- **Set exercise**
Your answer should be a single number: the count of lines in the material below that hold "high".

- **Input records**
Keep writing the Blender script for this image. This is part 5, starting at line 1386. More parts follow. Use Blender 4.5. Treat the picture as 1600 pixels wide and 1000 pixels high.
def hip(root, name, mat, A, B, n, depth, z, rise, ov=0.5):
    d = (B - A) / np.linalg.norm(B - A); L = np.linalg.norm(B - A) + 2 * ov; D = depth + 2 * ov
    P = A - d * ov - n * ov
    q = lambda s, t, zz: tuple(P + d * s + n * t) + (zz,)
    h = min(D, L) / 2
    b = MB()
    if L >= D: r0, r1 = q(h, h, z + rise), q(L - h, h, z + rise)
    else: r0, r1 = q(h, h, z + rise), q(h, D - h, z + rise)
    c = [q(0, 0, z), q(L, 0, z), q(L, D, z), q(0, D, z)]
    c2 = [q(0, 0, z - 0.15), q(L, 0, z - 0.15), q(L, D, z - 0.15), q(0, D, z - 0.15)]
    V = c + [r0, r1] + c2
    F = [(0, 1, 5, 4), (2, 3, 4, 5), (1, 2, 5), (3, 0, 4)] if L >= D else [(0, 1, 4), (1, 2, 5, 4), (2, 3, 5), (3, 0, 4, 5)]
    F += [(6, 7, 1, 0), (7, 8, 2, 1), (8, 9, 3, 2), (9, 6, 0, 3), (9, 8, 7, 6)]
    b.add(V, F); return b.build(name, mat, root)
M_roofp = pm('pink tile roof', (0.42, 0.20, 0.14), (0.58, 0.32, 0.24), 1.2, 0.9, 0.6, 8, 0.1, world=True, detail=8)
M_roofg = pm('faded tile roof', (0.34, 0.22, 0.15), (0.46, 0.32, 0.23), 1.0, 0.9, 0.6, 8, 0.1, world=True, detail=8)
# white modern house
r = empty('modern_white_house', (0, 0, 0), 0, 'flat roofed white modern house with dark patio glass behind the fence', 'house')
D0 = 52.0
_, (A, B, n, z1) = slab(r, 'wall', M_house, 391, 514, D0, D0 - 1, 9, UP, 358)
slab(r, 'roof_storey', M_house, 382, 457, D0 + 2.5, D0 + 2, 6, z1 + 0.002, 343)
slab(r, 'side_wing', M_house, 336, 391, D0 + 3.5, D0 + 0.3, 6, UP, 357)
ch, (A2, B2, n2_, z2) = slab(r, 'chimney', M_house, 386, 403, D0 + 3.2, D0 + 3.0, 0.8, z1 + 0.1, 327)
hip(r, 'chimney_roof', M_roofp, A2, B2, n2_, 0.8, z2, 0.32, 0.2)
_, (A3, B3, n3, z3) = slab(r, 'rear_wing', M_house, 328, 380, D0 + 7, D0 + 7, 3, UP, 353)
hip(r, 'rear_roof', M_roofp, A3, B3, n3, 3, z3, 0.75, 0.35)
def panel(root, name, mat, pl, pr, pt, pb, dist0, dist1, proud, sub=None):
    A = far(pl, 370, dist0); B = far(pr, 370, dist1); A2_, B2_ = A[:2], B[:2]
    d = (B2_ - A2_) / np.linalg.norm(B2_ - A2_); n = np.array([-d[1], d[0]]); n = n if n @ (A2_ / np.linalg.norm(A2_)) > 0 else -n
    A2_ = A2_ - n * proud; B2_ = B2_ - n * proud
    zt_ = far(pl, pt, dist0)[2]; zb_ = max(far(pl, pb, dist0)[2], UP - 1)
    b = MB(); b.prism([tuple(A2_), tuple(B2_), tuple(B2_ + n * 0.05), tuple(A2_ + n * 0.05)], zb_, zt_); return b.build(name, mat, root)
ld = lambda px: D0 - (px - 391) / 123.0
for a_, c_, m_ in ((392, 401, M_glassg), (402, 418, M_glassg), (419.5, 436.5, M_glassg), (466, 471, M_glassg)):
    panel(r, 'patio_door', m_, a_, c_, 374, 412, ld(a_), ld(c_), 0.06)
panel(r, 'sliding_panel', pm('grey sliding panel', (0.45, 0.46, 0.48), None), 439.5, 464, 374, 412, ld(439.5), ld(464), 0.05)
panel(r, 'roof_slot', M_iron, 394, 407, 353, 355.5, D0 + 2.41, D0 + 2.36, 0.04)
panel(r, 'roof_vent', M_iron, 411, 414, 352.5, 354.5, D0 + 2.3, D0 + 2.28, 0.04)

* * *

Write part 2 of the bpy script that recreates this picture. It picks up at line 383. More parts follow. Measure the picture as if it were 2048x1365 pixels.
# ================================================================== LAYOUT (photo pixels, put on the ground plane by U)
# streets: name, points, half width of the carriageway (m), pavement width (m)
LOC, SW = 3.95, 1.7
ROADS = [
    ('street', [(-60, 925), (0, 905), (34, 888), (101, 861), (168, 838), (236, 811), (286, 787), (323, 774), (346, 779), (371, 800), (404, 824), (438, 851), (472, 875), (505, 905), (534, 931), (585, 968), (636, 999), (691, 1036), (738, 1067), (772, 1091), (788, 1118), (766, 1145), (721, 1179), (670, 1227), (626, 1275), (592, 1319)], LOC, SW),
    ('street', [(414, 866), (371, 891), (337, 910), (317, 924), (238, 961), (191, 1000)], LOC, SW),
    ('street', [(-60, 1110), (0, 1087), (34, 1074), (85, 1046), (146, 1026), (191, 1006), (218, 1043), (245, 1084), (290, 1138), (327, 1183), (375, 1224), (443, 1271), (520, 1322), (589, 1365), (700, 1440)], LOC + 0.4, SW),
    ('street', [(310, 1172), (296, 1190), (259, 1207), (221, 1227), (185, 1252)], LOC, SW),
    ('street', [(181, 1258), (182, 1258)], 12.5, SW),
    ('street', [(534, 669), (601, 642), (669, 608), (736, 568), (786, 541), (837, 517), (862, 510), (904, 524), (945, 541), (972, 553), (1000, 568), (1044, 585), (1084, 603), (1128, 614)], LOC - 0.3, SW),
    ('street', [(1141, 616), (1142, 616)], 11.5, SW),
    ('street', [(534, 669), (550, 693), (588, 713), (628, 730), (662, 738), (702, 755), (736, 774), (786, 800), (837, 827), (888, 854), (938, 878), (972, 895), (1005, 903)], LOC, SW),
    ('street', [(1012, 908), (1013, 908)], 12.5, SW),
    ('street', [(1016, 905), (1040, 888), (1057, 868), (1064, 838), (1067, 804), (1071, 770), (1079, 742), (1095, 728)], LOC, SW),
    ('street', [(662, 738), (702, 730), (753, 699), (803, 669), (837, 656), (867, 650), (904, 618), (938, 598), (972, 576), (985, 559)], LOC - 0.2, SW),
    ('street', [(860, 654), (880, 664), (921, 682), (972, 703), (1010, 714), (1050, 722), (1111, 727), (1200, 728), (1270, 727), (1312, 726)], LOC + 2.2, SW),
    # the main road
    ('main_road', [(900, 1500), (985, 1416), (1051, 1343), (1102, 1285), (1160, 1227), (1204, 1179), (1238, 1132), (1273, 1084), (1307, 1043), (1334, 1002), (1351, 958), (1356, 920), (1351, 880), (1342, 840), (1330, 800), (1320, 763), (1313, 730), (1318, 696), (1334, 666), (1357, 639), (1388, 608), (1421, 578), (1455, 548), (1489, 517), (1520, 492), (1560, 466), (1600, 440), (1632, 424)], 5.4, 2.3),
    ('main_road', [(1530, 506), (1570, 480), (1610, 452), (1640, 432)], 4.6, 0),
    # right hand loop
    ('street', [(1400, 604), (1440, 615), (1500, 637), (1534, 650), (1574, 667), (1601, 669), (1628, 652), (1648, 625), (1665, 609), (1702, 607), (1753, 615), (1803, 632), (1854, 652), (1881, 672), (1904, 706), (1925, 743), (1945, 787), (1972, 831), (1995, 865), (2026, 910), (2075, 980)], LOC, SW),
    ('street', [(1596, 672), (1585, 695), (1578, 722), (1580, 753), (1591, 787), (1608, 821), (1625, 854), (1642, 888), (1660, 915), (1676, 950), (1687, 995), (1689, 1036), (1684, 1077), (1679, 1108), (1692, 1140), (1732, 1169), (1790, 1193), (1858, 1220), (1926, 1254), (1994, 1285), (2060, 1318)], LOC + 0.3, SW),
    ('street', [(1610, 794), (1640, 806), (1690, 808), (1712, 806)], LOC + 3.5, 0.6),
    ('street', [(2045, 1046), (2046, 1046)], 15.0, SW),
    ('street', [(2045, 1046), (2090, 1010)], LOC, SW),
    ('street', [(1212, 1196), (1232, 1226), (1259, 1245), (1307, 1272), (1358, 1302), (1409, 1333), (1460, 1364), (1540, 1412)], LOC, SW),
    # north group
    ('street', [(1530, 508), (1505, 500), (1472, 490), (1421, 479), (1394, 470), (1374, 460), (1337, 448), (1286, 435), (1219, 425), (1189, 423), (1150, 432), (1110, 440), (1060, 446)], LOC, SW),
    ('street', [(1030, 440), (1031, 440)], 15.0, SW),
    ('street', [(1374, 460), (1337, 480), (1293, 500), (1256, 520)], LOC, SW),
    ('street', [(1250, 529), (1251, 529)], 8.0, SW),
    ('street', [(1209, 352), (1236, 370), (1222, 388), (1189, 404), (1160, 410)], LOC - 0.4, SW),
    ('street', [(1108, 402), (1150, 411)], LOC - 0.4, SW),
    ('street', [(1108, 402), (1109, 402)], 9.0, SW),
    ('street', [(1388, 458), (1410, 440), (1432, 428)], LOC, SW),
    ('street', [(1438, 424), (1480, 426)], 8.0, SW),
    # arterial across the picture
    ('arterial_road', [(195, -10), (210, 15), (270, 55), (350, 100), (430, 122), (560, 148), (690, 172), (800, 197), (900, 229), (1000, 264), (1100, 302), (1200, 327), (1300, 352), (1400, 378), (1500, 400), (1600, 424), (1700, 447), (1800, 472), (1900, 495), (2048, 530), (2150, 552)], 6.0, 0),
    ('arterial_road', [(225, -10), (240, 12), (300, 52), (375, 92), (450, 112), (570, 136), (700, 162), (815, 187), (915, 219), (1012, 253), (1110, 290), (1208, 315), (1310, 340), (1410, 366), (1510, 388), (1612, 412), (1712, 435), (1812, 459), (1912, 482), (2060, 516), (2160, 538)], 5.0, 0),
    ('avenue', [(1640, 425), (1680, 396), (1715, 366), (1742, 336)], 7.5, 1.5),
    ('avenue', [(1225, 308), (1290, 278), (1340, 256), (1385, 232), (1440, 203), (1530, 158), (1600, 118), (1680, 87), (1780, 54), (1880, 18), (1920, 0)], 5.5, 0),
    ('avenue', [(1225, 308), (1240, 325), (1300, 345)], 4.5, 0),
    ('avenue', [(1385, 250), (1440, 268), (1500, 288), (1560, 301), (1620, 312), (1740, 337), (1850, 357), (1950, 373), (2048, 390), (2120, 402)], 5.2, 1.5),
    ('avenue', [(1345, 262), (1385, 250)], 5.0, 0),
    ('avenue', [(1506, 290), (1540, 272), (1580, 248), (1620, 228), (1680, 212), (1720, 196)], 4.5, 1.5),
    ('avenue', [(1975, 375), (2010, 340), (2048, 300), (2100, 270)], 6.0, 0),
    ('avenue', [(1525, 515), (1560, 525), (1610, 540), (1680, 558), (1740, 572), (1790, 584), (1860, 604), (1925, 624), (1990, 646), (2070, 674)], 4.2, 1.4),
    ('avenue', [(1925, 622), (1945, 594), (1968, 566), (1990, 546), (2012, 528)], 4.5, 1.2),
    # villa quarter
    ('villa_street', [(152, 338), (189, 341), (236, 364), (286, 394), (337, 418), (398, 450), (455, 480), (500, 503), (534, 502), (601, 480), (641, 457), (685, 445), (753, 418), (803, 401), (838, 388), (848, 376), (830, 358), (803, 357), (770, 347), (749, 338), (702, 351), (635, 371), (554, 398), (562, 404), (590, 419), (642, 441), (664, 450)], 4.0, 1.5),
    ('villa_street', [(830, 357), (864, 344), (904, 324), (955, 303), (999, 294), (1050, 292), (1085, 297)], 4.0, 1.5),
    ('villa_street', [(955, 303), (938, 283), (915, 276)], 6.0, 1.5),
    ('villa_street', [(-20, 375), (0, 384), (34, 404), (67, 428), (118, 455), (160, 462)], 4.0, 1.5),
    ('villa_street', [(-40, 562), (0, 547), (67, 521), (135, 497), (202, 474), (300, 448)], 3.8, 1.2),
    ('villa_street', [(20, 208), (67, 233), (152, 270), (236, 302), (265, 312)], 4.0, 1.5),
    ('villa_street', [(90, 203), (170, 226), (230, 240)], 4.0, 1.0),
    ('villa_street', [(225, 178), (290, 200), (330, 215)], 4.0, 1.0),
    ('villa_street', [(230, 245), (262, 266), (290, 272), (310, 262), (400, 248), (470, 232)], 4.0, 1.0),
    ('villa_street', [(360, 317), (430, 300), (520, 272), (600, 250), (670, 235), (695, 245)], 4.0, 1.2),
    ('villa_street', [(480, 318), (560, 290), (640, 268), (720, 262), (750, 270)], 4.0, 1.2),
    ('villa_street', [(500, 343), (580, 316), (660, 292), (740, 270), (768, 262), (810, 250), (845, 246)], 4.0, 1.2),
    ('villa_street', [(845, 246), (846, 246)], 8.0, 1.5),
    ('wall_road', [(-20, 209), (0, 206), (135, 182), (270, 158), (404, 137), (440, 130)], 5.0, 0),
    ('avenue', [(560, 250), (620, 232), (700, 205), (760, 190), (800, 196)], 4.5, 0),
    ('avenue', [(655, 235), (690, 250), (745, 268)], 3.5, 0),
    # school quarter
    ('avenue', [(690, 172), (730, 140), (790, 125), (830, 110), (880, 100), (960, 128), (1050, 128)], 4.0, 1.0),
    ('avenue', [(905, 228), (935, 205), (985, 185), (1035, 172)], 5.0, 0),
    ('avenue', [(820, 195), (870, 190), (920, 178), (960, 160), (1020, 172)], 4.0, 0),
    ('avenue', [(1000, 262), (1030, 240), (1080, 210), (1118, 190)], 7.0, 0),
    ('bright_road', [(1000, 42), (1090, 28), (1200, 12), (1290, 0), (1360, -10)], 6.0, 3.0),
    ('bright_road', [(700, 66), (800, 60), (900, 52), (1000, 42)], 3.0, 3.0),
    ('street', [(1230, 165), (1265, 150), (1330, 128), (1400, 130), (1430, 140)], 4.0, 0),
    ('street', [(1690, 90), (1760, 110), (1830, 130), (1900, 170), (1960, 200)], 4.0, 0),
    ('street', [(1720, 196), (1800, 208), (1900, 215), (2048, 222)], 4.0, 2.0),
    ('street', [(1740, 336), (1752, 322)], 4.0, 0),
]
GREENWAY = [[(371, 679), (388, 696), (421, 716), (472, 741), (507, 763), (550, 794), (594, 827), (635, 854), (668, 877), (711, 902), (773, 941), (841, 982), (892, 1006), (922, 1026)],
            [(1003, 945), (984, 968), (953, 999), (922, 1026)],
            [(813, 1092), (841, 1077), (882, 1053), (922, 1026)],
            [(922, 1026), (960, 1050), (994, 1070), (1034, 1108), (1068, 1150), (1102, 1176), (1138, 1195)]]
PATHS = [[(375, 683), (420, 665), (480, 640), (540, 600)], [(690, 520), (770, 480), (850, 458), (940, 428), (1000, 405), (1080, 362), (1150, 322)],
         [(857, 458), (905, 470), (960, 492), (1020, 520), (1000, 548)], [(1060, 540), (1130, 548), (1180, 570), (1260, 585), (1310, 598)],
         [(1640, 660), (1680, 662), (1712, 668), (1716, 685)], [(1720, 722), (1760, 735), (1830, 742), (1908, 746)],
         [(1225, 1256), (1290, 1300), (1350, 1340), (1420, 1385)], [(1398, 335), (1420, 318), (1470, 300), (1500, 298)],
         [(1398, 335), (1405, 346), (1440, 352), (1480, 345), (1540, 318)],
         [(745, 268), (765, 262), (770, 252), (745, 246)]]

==

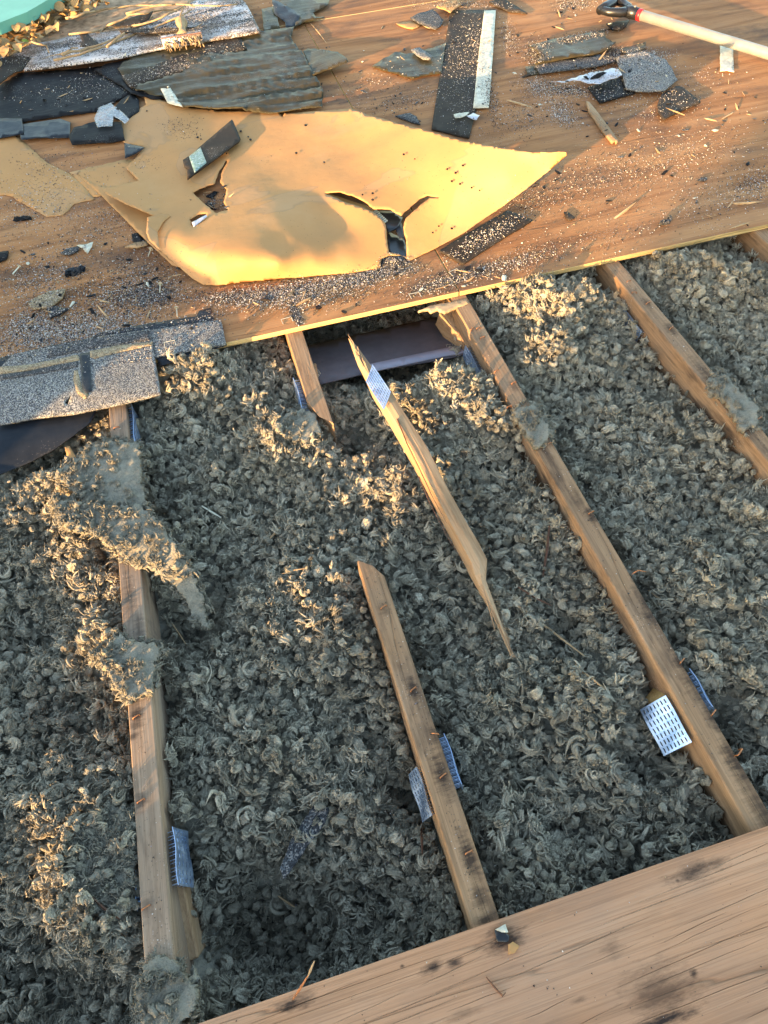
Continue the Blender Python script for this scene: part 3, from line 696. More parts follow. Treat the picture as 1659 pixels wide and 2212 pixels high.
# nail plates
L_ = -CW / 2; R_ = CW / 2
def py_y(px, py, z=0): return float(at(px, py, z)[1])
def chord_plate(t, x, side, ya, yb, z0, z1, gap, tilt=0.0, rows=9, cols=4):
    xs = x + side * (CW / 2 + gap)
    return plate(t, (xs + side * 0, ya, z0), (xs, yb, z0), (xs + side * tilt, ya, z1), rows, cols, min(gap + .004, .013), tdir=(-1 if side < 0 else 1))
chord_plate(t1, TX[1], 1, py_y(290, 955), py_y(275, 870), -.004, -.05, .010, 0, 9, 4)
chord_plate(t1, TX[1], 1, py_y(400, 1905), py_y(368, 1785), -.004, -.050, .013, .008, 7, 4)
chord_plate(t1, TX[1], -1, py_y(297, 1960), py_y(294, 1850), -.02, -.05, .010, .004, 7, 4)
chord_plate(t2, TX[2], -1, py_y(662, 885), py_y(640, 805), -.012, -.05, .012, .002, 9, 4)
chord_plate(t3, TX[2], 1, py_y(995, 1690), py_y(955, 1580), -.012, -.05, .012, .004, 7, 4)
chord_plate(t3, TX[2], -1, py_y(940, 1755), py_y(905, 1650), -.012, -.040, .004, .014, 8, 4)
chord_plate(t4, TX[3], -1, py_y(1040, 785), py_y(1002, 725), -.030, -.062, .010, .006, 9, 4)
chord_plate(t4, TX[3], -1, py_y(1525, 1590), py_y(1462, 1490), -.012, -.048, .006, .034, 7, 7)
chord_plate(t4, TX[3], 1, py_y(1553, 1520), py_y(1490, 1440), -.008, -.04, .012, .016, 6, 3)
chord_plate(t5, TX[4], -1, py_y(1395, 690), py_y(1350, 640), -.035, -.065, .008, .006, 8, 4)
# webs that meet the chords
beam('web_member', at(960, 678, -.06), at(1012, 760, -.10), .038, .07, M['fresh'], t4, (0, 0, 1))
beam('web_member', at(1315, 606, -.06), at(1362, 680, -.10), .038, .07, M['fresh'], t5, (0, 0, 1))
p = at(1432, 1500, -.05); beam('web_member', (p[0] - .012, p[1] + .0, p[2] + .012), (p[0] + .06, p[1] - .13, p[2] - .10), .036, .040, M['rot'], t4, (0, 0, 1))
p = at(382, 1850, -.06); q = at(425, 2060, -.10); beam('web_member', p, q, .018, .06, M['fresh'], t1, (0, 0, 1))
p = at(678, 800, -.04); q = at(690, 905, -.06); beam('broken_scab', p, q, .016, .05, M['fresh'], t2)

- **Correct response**
2